--- DATA SEGMENT ---

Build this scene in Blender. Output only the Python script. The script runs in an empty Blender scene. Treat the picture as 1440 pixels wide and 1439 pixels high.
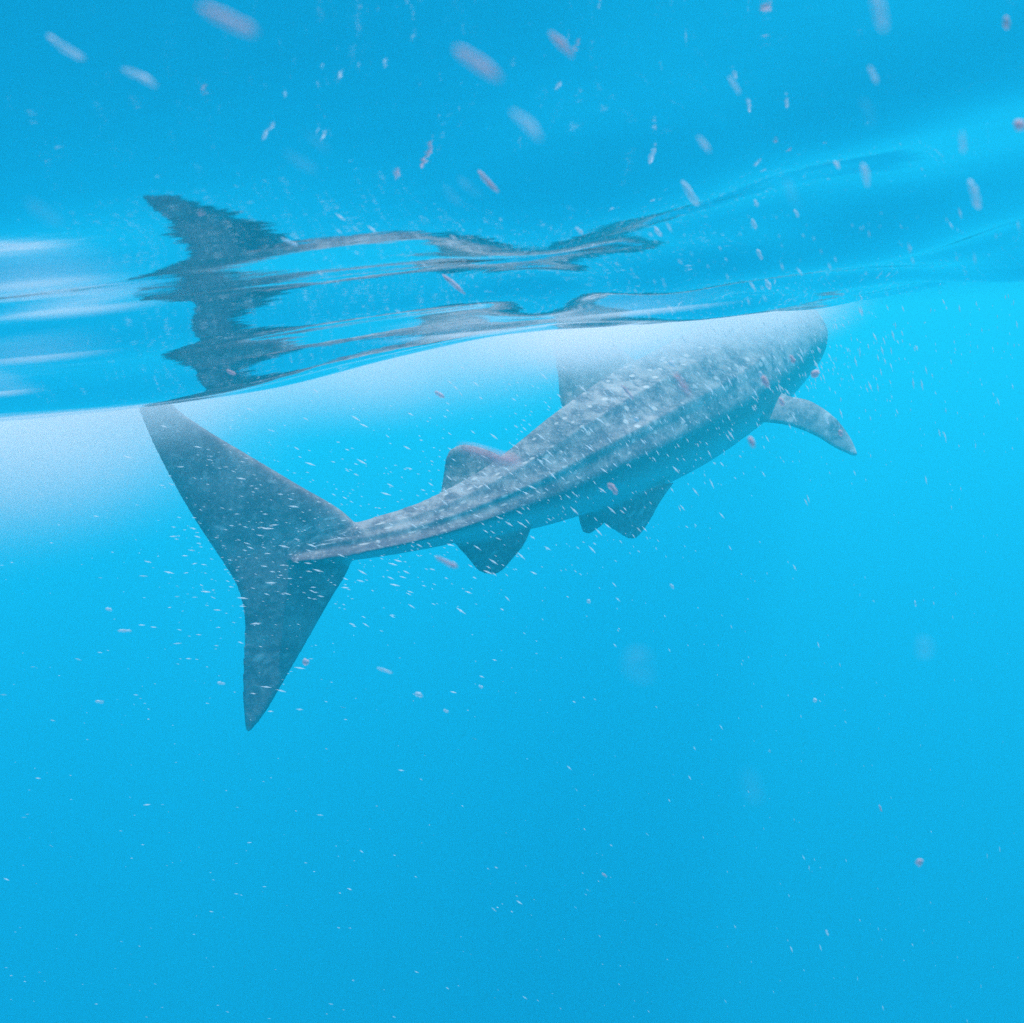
import bpy, bmesh, math, random
import numpy as np
from mathutils import Vector, Matrix, kdtree, noise as mnoise

rng = random.Random(7)
nrng = np.random.default_rng(7)
scene = bpy.context.scene
col = scene.collection
R = math.radians

# ------------------------------------------------------------------ camera
CAM = Vector((0.0, 0.0, -0.085))
PITCH, ROLL, F = R(-12.8), R(5.5), 1028.0          # focal length in photo pixels (1440 wide)
fwd = Vector((0, math.cos(PITCH), math.sin(PITCH)))
right0 = Vector((1, 0, 0))
up0 = right0.cross(fwd)
camr = math.cos(ROLL) * right0 - math.sin(ROLL) * up0
camu = math.cos(ROLL) * up0 + math.sin(ROLL) * right0
cd = bpy.data.cameras.new('camera')
cam = bpy.data.objects.new('camera', cd)
col.objects.link(cam)
m = Matrix((camr, camu, -fwd)).transposed().to_4x4()
m.translation = CAM
cam.matrix_world = m
cd.sensor_width = 36.0
cd.lens = 36.0 * F / 1440.0
cd.clip_start = 0.02
cd.clip_end = 400.0
cd.dof.use_dof = True
cd.dof.focus_distance = 4.2
cd.dof.aperture_fstop = cd.lens / 1000.0 / 0.0022  # a 2.2 mm wide entrance pupil
scene.camera = cam

def at(px, py, d):
    """World point seen at photo pixel (px, py), d metres along the lens axis."""
    return CAM + d * (fwd + (px - 720.0) / F * camr - (py - 719.5) / F * camu)

# ------------------------------------------------------------------ light
SUN_EL, SUN_AZ = R(73), R(56)                     # azimuth from +Y towards +X
sun_dir = Vector((math.sin(SUN_AZ) * math.cos(SUN_EL), math.cos(SUN_AZ) * math.cos(SUN_EL), math.sin(SUN_EL)))
world = bpy.data.worlds.new('World')
scene.world = world
world.use_nodes = True
nt = world.node_tree
sky = nt.nodes.new('ShaderNodeTexSky')
sky.sky_type = 'NISHITA'
sky.sun_disc = False
sky.sun_elevation = SUN_EL
sky.sun_rotation = SUN_AZ
bg = nt.nodes['Background']
bg.inputs['Strength'].default_value = 0.12
nt.links.new(sky.outputs[0], bg.inputs['Color'])
sd = bpy.data.lights.new('sun', 'SUN')
sd.energy = 5.0
sd.angle = R(0.5)
sd.color = (1.0, 0.96, 0.9)
sun = bpy.data.objects.new('sun', sd)
col.objects.link(sun)
sun.rotation_euler = (-sun_dir).to_track_quat('-Z', 'Y').to_euler()
sun.location = sun_dir * 30

vs = scene.view_settings
vs.view_transform = 'Standard'
vs.look = 'None'
vs.gamma = 1.0
vs.use_curve_mapping = False
vs.exposure = 0.27
scene.cycles.max_bounces = 12
scene.cycles.diffuse_bounces = 2
scene.cycles.glossy_bounces = 3
scene.cycles.transmission_bounces = 4
scene.cycles.volume_bounces = 7
scene.cycles.transparent_max_bounces = 8
scene.cycles.use_denoising = False

# ------------------------------------------------------------------ helpers
def tag(o, label=None, cat=None, group=None, kind=None):
    if label: o['label'] = label
    if cat: o['category'] = cat
    if group: o['group'] = group
    if kind: o['kind'] = kind
    return o

def mesh_obj(name, verts, faces, mat=None, smooth=True, parent=None):
    me = bpy.data.meshes.new(name)
    if isinstance(verts, np.ndarray):
        verts = verts.tolist()
    me.from_pydata(verts, [], faces)
    if smooth:
        me.polygons.foreach_set('use_smooth', [True] * len(me.polygons))
    o = bpy.data.objects.new(name, me)
    col.objects.link(o)
    if mat: me.materials.append(mat)
    if parent: o.parent = parent
    return o

class NG:
    """Small node-tree builder."""
    def __init__(self, name):
        self.mat = bpy.data.materials.new(name)
        self.mat.use_nodes = True
        self.t = self.mat.node_tree
        self.t.nodes.clear()
        self.out = self.t.nodes.new('ShaderNodeOutputMaterial')
    def n(self, typ, ins=None, **props):
        nd = self.t.nodes.new(typ)
        for k, v in props.items(): setattr(nd, k, v)
        for k, v in (ins or {}).items():
            s = nd.inputs[k]
            if isinstance(v, bpy.types.NodeSocket): self.t.links.new(v, s)
            else: s.default_value = v
        return nd
    def math(self, op, a, b=None, c=None, clamp=False):
        ins = {0: a}
        if b is not None: ins[1] = b
        if c is not None: ins[2] = c
        return self.n('ShaderNodeMath', ins, operation=op, use_clamp=clamp).outputs[0]
    def ss(self, v, a, b, lo=0.0, hi=1.0):
        return self.n('ShaderNodeMapRange', {0: v, 1: a, 2: b, 3: lo, 4: hi}, interpolation_type='SMOOTHSTEP').outputs[0]
    def mix(self, f, a, b):
        nd = self.n('ShaderNodeMix', data_type='RGBA')
        for i, v in ((0, f), (6, a), (7, b)):
            s = nd.inputs[i]
            if isinstance(v, bpy.types.NodeSocket): self.t.links.new(v, s)
            else: s.default_value = v
        return nd.outputs[2]
    def link(self, a, b): self.t.links.new(a, b)

def rgba(r, g, b): return (r, g, b, 1.0)

# ------------------------------------------------------------------ sea water (homogeneous haze volume)
g = NG('sea_water_haze')
pv = g.n('ShaderNodeVolumePrincipled', {'Color': rgba(0.022, 0.725, 0.905), "Density": 0.11, 'Anisotropy': 0.2})
g.link(pv.outputs[0], g.out.inputs['Volume'])
def box(name, lo, hi, mat):
    v = [(x, y, z) for x in (lo[0], hi[0]) for y in (lo[1], hi[1]) for z in (lo[2], hi[2])]
    f = [(0, 1, 3, 2), (4, 6, 7, 5), (0, 4, 5, 1), (2, 3, 7, 6), (0, 2, 6, 4), (1, 5, 7, 3)]
    return mesh_obj(name, v, f, mat, smooth=False)
tag(box('haze', (-75, -45, -31), (75, 95, 0.42), g.mat), kind='stuff')

# ------------------------------------------------------------------ seabed
g = NG('sand')
co = g.n('ShaderNodeNewGeometry').outputs['Position']
nz = g.n('ShaderNodeTexNoise', {'Vector': co, 'Scale': 0.3, 'Detail': 6.0}).outputs[0]
b = g.n('ShaderNodeBsdfPrincipled', {'Base Color': g.mix(nz, rgba(.16, .15, .12), rgba(.32, .29, .22)), 'Roughness': 0.95})
g.link(b.outputs[0], g.out.inputs['Surface'])
xs = np.linspace(-74, 74, 60); ys = np.linspace(-44, 94, 60)
def gridmesh(xs, ys, zf):
    X, Y = np.meshgrid(xs, ys)
    Z = zf(X, Y)
    V = np.stack([X.ravel(), Y.ravel(), Z.ravel()], 1)
    nx, ny = len(xs), len(ys)
    i = (np.arange(ny - 1)[:, None] * nx + np.arange(nx - 1)[None, :]).ravel()
    Fc = np.stack([i, i + 1, i + nx + 1, i + nx], 1)
    return V, Fc
def fast_mesh(name, V, Fc, mat):
    me = bpy.data.meshes.new(name)
    me.vertices.add(len(V)); me.vertices.foreach_set('co', V.astype(np.float32).ravel())
    k = Fc.shape[1]
    me.loops.add(len(Fc) * k); me.loops.foreach_set('vertex_index', Fc.astype(np.int32).ravel())
    me.polygons.add(len(Fc))
    me.polygons.foreach_set('loop_start', np.arange(0, len(Fc) * k, k, dtype=np.int32))
    me.polygons.foreach_set('use_smooth', np.ones(len(Fc), dtype=bool))
    me.update(calc_edges=True); me.validate()
    me.materials.append(mat)
    o = bpy.data.objects.new(name, me); col.objects.link(o)
    return o
V, Fc = gridmesh(xs, ys, lambda X, Y: -29.2 + 0.5 * np.sin(X * .21 + Y * .1) + 0.35 * np.sin(Y * .33 - X * .12))
tag(fast_mesh('seabed', V, Fc, g.mat), kind='structure')

# ------------------------------------------------------------------ water surface
g = NG('water_surface')
co = g.n('ShaderNodeNewGeometry').outputs['Position']
mp = g.n('ShaderNodeMapping', {'Vector': co, 'Scale': (3.0, 9.0, 1.0), 'Rotation': (0, 0, R(-6))})
nz = g.n('ShaderNodeTexNoise', {'Vector': mp.outputs[0], 'Scale': 2.2, 'Detail': 4.0, 'Roughness': 0.5}).outputs[0]
bp = g.n('ShaderNodeBump', {'Height': nz, 'Strength': 0.05, 'Distance': 0.02})
fr = g.n('ShaderNodeFresnel', {'IOR': 1.333, 'Normal': bp.outputs[0]})
gl = g.n('ShaderNodeBsdfGlossy', {'Color': rgba(.97, .98, 1.0), 'Roughness': 0.045, 'Normal': bp.outputs[0]})
tr = g.n('ShaderNodeBsdfTransparent')
mx = g.n('ShaderNodeMixShader', {0: fr.outputs[0], 1: tr.outputs[0], 2: gl.outputs[0]})
g.link(mx.outputs[0], g.out.inputs['Surface'])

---

**EXERCISE OBJECTIVE**
Give again exactly the lines running from the beginning of the material above through the line that contains "R = math.radians", and leave out every picture.

**FINISHED ANSWER**
Build this scene in Blender. Output only the Python script. The script runs in an empty Blender scene. Treat the picture as 1440 pixels wide and 1439 pixels high.
import bpy, bmesh, math, random
import numpy as np
from mathutils import Vector, Matrix, kdtree, noise as mnoise

rng = random.Random(7)
nrng = np.random.default_rng(7)
scene = bpy.context.scene
col = scene.collection
R = math.radians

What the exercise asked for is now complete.